For more than a year a fight has been brewing between Blueprint RF and Nomadix over Internet gateway patents. As the lawsuit begins to find clarity there are two basic functions that remain in dispute, the captive-portal or login page and PMS-billing connection fees to guestrooms.
While the case remains pending before a federal judge in California, we found out that Blueprint RF filed for Inter Partes Review (IPR) of the captive-portal patents with the U.S. Patent Office. Blueprint RF submitted over 40 pieces of the evidence to the patent office, which has the power to invalidate the patents in question. The IPR process takes approximately 18 months and historically has found roughly 80 percent of the patents submitted for review to be invalid.
One of the most interesting aspects of the court case surrounds who was first to develop portal page redirection. Blueprint RF contends that Nomadix filed its patent applications nearly a year after the technology was implemented by competitor, the Connect Group, and many months after it was demonstrated at the 1998 HITEC.
Evidence shows that Nomadix filed its first provisional patent application in December 1998 and claims to have had portal page redirection working in March 1999. Blueprint RF asserts that the Connect Group had portal page redirection working in January 1998 and in commercial service by March 1998, followed by ATCOM with its IPORT server in July 1998.
Nomadix’s case against Blueprint’s claims relies on an expert opinion saying that a comment in the Connect Group source code indicates that the Connect Group’s portal page redirection was not actually working until May 1999, two months after Nomadix had its “captive portal” working.

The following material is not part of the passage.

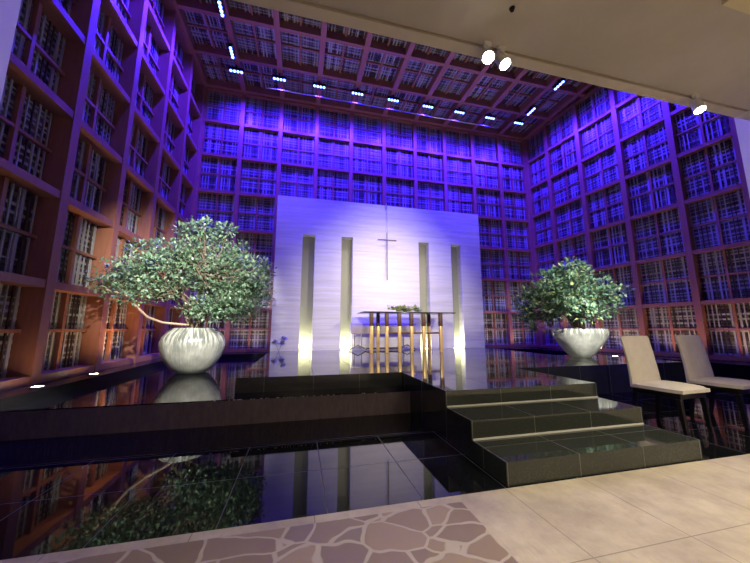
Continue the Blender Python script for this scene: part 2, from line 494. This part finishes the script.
cs = empty('console_bench', (2.3, 8.15, .45)); tag(cs, 'low lavender cloth covered bench on steel legs behind the altar table', 'bench')
m = MB(); m.bbox(1.36, 3.22, 8.22, 8.44, .885, 1.185, .03); on(cs, 'cover', m, LAV)
for x in (1.56, 2.97):
    m = MB(); m.tube([(x - .10, 8.33, .884), (x - .10, 8.33, .54)], .016, 8); m.tube([(x + .10, 8.33, .884), (x + .10, 8.33, .54)], .016, 8)
    m.tube([(x - .24, 8.33, .475), (x - .10, 8.33, .54), (x, 8.33, .585), (x + .10, 8.33, .54), (x + .24, 8.33, .475)], .018, 8)
    on(cs, 'leg', m, CHROME)
m = MB(); m.tube([(1.80, 8.33, .50), (2.73, 8.33, .50)], .02, 8); on(cs, 'stretcher', m, DKWD)

def rosette(m, c, r, n, mi, tilt=.5):
    for k in range(n):
        a = random.uniform(0, 6.28); e = random.uniform(.1, 1.3)
        d = Vector((math.cos(a) * math.cos(e), math.sin(a) * math.cos(e), math.sin(e)))
        s_ = d.cross(Vector((0, 0, 1))).normalized() * r * .35; up = d.cross(s_).normalized() * r * .12
        c_ = Vector(c)
        m.add([c_, c_ + d * r * .55 + s_ + up, c_ + d * r, c_ + d * r * .55 - s_ + up], [(0, 1, 2, 3)], mi)
fa = empty('flower_arrangement', (2.8, TY + .3, 1.457)); tag(fa, 'low spray of white flowers and greenery on the altar table', 'flowers')
m = MB()
for k in range(34): rosette(m, (2.73 + random.gauss(0, .20), TY + .3 + random.uniform(-.08, .08), 1.50 + random.uniform(-.03, .05)), random.uniform(.07, .15), 8, 0)
on(fa, 'greenery', m, [FLOWG])
m = MB()
for k in range(30): rosette(m, (2.74 + random.gauss(0, .17), TY + .3 + random.uniform(-.08, .06), 1.56 + random.uniform(-.03, .05)), .065, 14, 0)
on(fa, 'blossoms', m, [FLOWW])
m = MB()
for k in range(20):
    a = random.choice((0, math.pi)) + random.gauss(0, .4); L = random.uniform(.2, .5)
    m.tube([(2.73, TY + .3, 1.47), (2.73 + L * .5 * math.cos(a), TY + .3 + .2 * math.sin(a) * L, 1.55), (2.73 + L * math.cos(a), TY + .3 + .3 * L * math.sin(a), 1.55 + random.uniform(-.05, .06))], .006, 5)
on(fa, 'stems', m, [FLOWG])

fs = empty('dried_flower_sprig', (-.48, 8.40, .45)); tag(fs, 'small grey dried flower sprig at the left foot of the white wall', 'flowers')
m = MB()
m.tube([(-.50, 8.40, .452), (-.55, 8.40, .58), (-.60, 8.40, .68)], .007, 5); m.tube([(-.50, 8.40, .452), (-.44, 8.40, .62), (-.38, 8.40, .78)], .007, 5); on(fs, 'stems', m, SPRIG)
m = MB()
for c in ((-.60, 8.40, .66), (-.38, 8.40, .76), (-.42, 8.40, .64)):
    rosette(m, c, .11, 12, 0)
on(fs, 'blossoms', m, SPRIG)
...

With respect to IPORT, Nomadix contends that the evidence should be ignored because the documentation is unclear.
Blueprint RF has submitted testimony from Michael Slemmer, the primary author of the Connect Group software, who explained that the May 1999 date refers to the date he left the company and saved the code into a special storage facility, not when he wrote the portal page redirection code. Slemmer testified that portal page redirection was working in January 1998 and in commercial service in March 1998 at the San Jose Hilton followed by other hotels.
Slemmer’s testimony is upheld by three witnesses including John Gengarella, the hotel’s general manager and Connect Group investor, who originally had the idea of redirecting hotel guests to a payment page as a financially viable way to bring high-speed Internet into the hotel. Charles Katz, the Connect Group’s chief financial officer, testified that he was present at the successful demonstration of the technology at the June 1998 HITEC. Stanford University programmer Andrew Roper also testified that portal page redirection was working when he interned with the Connect Group during the summer of 1998.
Slemmer, Gengarella and Katz all emphasized that the successful demonstration of portal page redirection in June 1998 led to the multi-million purchase of the Connect Group by LodgeNet, which was announced at the 1998 HITEC. That testimony is supported by press coverage in June 1998, an invention disclosure written by Slemmer in September 1998, a patent application filed in November 1998, and a sale covering 11,800 rooms in 120 Wingate Inns locations signed in January 1999—all before Nomadix claims to have first come up with the idea.
On the ATCOM side, Blueprint RF presented Keith Olson, the primary author of the IPORT software. He testified that ATCOM was so impressed with the Connect Group gateway at the June 1998 HITEC conference that they immediately set out to come up with their own version. The IPORT “server only” version 2.0 was released a month later in July 1998 followed by IPORT Central Office in October 1998. Olson’s testimony is backed up by another IPORT programmer who said that IPORT portal page redirection was already developed and on sale when he started working for ATCOM in November 1998. That testimony is supported by a wealth of press coverage, two “White Papers” published on the IPORT website in November 1998, and the IPORT User’s Manual dated April 1999.
Blueprint RF contends that they have found the “smoking gun” to free the industry of these patents and open the way for new development and innovation. It’s up to the federal court and the patent office to make the final decision.